What is asked: Skip all pictures, then print the remaining material exactly.
####
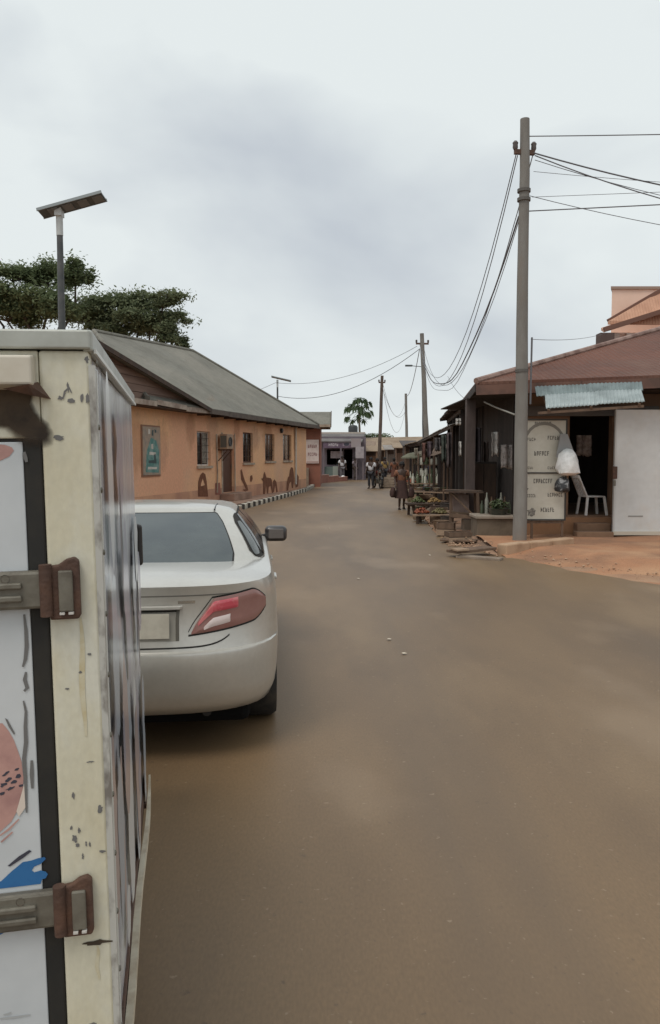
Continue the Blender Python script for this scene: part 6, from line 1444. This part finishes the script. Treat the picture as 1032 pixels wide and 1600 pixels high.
# wires to the right
def rw(px, py, dz, sag, label, r, e=0.0):
    a = A(px, py, Y1); wire(a, (24, 15+e, a.z+dz), sag, label, r, 40)
rw(826, 213, .25, .16, 'topmost wire running right from the corner pole', .018)
rw(834, 239, 0, 1.55, 'thick sagging wire running right from the corner pole insulator', .026, .2)
rw(836, 243, .9, 2.35, 'deepest sagging wire running right from the corner pole', .02, -.2)
rw(834, 268, -.2, .55, 'thin pale wire running right below the insulators', .009, .1)
rw(832, 308, .5, .02, 'thin rising wire running right from the pole clamp', .009, .4)
rw(825, 330, .6, .02, 'level wire running right from the middle of the corner pole', .02)
rw(828, 306, -.2, 1.35, 'lowest drooping wire running right from the corner pole', .012, -.1)
rw(836, 250, .2, 1.75, 'thin tangled wire beside the thick sagging one', .012, .3)
wire(A(830, 530, Y1), A(948, 520, 29), 0.1, 'house service wire from the corner pole to the peach house', 0.010)
# wires from the leaning pole to the left
wire(A(652, 541, Y2), A(431, 598, 53), 0.7, 'upper wire from the leaning pole to the distant solar light', 0.02)
wire(A(655, 546, Y2), A(434, 619, 53), 1.0, 'lower wire from the leaning pole to the distant solar light', 0.028)
wire(A(431, 598, 53), A(250, 640, 75), 0.6, 'wire running left from the distant solar light behind the roof', 0.02)
# far spans
for k, (py, q, sg) in enumerate([(597, 622, 2.2), (602, 632, 3.2), (607, 640, 1.4)]):
    wire(A(598, py, 60), A(635, q, 84), sg, ['top', 'middle', 'bottom'][k]+' slack wire between the thin brown pole and the farthest pole', 0.02)
wire(A(656, 545, Y2), A(635, 618, 84), 0.8, 'heavy twisted cable from the leaning pole to the farthest pole', 0.035)
# ================================================================ people and motorcycle
M_skin = mat('skin', (0.060, 0.034, 0.024), 0.55)
M_hair = mat('hair', (0.012, 0.011, 0.011), 0.8)
def skin_mesh(name, verts, edges, radii, m, parent, sub=1):
    me = bpy.data.meshes.new(name); me.from_pydata([tuple(v) for v in verts], edges, [])
    o = bpy.data.objects.new(name, me); COL.objects.link(o)
    o.modifiers.new('s', 'SKIN')
    for i, r in enumerate(radii):
        sv = me.skin_vertices[0].data[i]; sv.radius = r if isinstance(r, tuple) else (r, r); sv.use_root = (i == 0)
    su = o.modifiers.new('d', 'SUBSURF'); su.levels = sub; su.render_levels = sub
    bpy.context.view_layer.update(); dg = bpy.context.evaluated_depsgraph_get()
    nm = bpy.data.meshes.new_from_object(o.evaluated_get(dg)); o.modifiers.clear(); o.data = nm; nm.materials.clear(); nm.materials.append(m); nm.shade_smooth()
    o.parent = parent; bpy.data.meshes.remove(me); return o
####
Written solution:
Continue the Blender Python script for this scene: part 6, from line 1444. This part finishes the script. Treat the picture as 1032 pixels wide and 1600 pixels high.
# wires to the right
def rw(px, py, dz, sag, label, r, e=0.0):
    a = A(px, py, Y1); wire(a, (24, 15+e, a.z+dz), sag, label, r, 40)
rw(826, 213, .25, .16, 'topmost wire running right from the corner pole', .018)
rw(834, 239, 0, 1.55, 'thick sagging wire running right from the corner pole insulator', .026, .2)
rw(836, 243, .9, 2.35, 'deepest sagging wire running right from the corner pole', .02, -.2)
rw(834, 268, -.2, .55, 'thin pale wire running right below the insulators', .009, .1)
rw(832, 308, .5, .02, 'thin rising wire running right from the pole clamp', .009, .4)
rw(825, 330, .6, .02, 'level wire running right from the middle of the corner pole', .02)
rw(828, 306, -.2, 1.35, 'lowest drooping wire running right from the corner pole', .012, -.1)
rw(836, 250, .2, 1.75, 'thin tangled wire beside the thick sagging one', .012, .3)
wire(A(830, 530, Y1), A(948, 520, 29), 0.1, 'house service wire from the corner pole to the peach house', 0.010)
# wires from the leaning pole to the left
wire(A(652, 541, Y2), A(431, 598, 53), 0.7, 'upper wire from the leaning pole to the distant solar light', 0.02)
wire(A(655, 546, Y2), A(434, 619, 53), 1.0, 'lower wire from the leaning pole to the distant solar light', 0.028)
wire(A(431, 598, 53), A(250, 640, 75), 0.6, 'wire running left from the distant solar light behind the roof', 0.02)
# far spans
for k, (py, q, sg) in enumerate([(597, 622, 2.2), (602, 632, 3.2), (607, 640, 1.4)]):
    wire(A(598, py, 60), A(635, q, 84), sg, ['top', 'middle', 'bottom'][k]+' slack wire between the thin brown pole and the farthest pole', 0.02)
wire(A(656, 545, Y2), A(635, 618, 84), 0.8, 'heavy twisted cable from the leaning pole to the farthest pole', 0.035)
# ================================================================ people and motorcycle
M_skin = mat('skin', (0.060, 0.034, 0.024), 0.55)
M_hair = mat('hair', (0.012, 0.011, 0.011), 0.8)
def skin_mesh(name, verts, edges, radii, m, parent, sub=1):
    me = bpy.data.meshes.new(name); me.from_pydata([tuple(v) for v in verts], edges, [])
    o = bpy.data.objects.new(name, me); COL.objects.link(o)
    o.modifiers.new('s', 'SKIN')
    for i, r in enumerate(radii):
        sv = me.skin_vertices[0].data[i]; sv.radius = r if isinstance(r, tuple) else (r, r); sv.use_root = (i == 0)
    su = o.modifiers.new('d', 'SUBSURF'); su.levels = sub; su.render_levels = sub
    bpy.context.view_layer.update(); dg = bpy.context.evaluated_depsgraph_get()
    nm = bpy.data.meshes.new_from_object(o.evaluated_get(dg)); o.modifiers.clear(); o.data = nm; nm.materials.clear(); nm.materials.append(m); nm.shade_smooth()
    o.parent = parent; bpy.data.meshes.remove(me); return o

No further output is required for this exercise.